If a game scales too slowly (or not at all,) then someone who gets ahead can clinch victory well before the end and have it be anticlimactic. This happens frequently in Jeopardy, even with the possibility to double up at the end. It's also the case in most sports, where the team that's ahead just runs out the clock. However, if a game scales too quickly, as I've often seen in many game shows and home-made trivia contests (like in school,) the ending carries so much weight as to render the rest of the proceedings irrelevant. An extreme case of this is Quidditch, where the golden snitch is worth 150 points, and no team ever scores more than 15 goals in the meanwhile to outweigh the capture of the snitch. Yes, Rowling wrote an exception, just to have there be one, but let's not derail here, please.

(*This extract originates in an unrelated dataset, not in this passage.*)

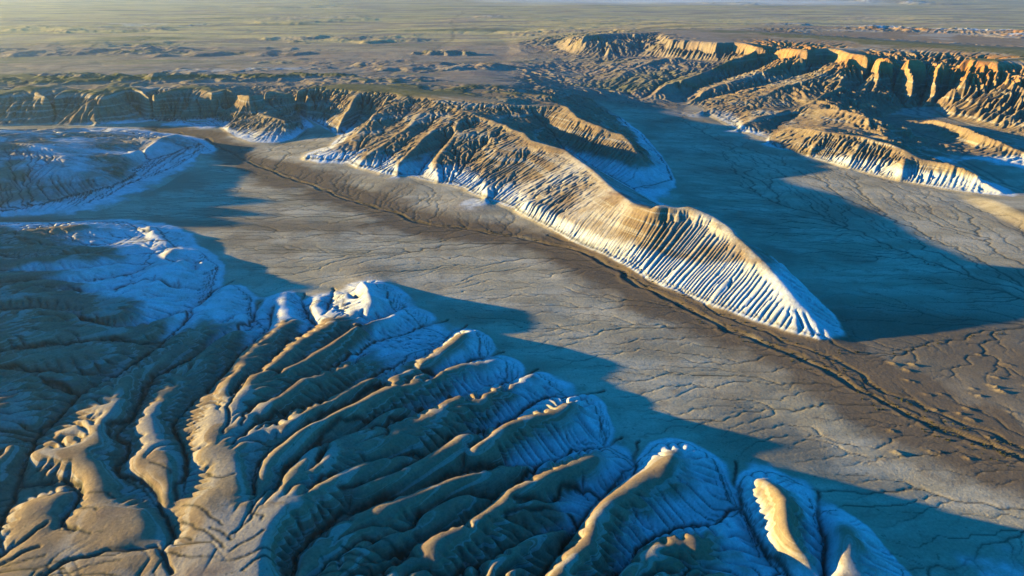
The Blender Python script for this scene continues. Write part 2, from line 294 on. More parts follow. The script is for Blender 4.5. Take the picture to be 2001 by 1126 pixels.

This I agree is relevant. Fun factor is the most important thing about these contests, so if we can have the winner undefined even towards the end, I believe we'll all enjoy it more.

And yeah nice Golden Snitch comparison.

azuarc posted...


My hypothesis is that each round should be worth more than the round before, but not twice as much.

As such, the scale factor that I propose is r=1.71 -- which is to say, the cube root of 5. An odd choice, perhaps, but let's look at how the numbers look.

R1 - 1
R2 - 2 (1.7)
R3 - 3 (2.9)
R4 - 5
R5 - 8 (8.5)
R6 - 15 (14.6)
R7 - 25

This is very close to Fibonacci scaling, but the numbers are a little more pleasant than 13 and 21. Under this system, Jona would have won the bracket with me in second, the folks who bombed in the semi would be punished far less, but the contest still has a feeling of ramping up toward an exciting conclusion where the ending does indeed matter.

There is a beautiful elegance to the doubling per round, and so I understand its defense. It also has historical precedent with March Madness and the like. However, if we're truly being interested in "fairness" while maintaining contest excitement levels to the end, I feel like this is the optimal balance.

I like this system.

I'll continue to analyse previous contests, though, to give us a baseline of data to make more comparisons.